Well Control
Engineers first institute primary well control to mitigate hydrocarbons from entering the wellbore while drilling, as discussed in the previous lessons. However, if primary well control is unsuccessful, the imbalance in pressure allows hydrocarbons to enter the wellbore.
The purpose of secondary well control is to mitigate unwarranted flow of hydrocarbons into the wellbore – a kick. To attenuate this unwanted flow of formation fluids, the blowout preventers (BOP) are activated. The essential purpose of a blowout preventer is to seal the wellbore, preventing hydrocarbons that have entered the wellbore from reaching the surface.
A blowout preventer consists of a large valve at the top of a well that can be closed if a ‘kick’ registers loss of control of formation fluids. By closing this valve, usually remotely, the drilling crew should be able to regain control of the well, increase the mud weight, and eventually open the BOP and continue operations safely.1Schlumberger. (n.d.). Blowout Preventer. In Schlumberger Oilfield Glossary. Retrieved June 30, 2021 from https://glossary.oilfield.slb.com/Terms/b/blowout_preventer.aspx
BOPs vary in their specifications. Some can effectively close over an open wellbore. Some are designed to seal around tubular components in the well (drillpipe, casing or tubing). Others are fitted with hardened steel shearing surfaces that can actually cut through drillpipe.

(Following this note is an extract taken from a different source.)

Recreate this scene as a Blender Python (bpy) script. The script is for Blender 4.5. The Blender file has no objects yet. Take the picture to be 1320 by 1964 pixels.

BOPs Should be Regularly Checked and Maintained
Because of their critical importance to the safety of the crew, the rig, and the wellbore itself, BOPs are regularly inspected, tested, and refurbished. Frequency and procedures are determined by a combination of risk assessment, local practice, well type, and legal requirements. Tests vary from daily function testing to monthly or less frequent testing on wells with low probability of well control problems.2Schlumberger. (n.d.). Blowout Preventer. In Schlumberger Oilfield Glossary. Retrieved June 30, 2021 from https://glossary.oilfield.slb.com/Terms/b/blowout_preventer.aspx
To maintain primary well control, it is important to maintain constant bottomhole pressure. Bottomhole pressure is the pressure, typically measured in pounds per square inch (psi), at the bottom of the well. As previously discussed in our lesson on Primary Well Control, bottomhole pressure must equal or exceed formation pressure to prevent fluids flowing into the well. However, dramatic increases in bottomhole pressure could also cause further risks, such as fractures in the formation, consequential leakage of fluid out of the wellbore, a loss of primary well control, and a subsequent ‘kick.’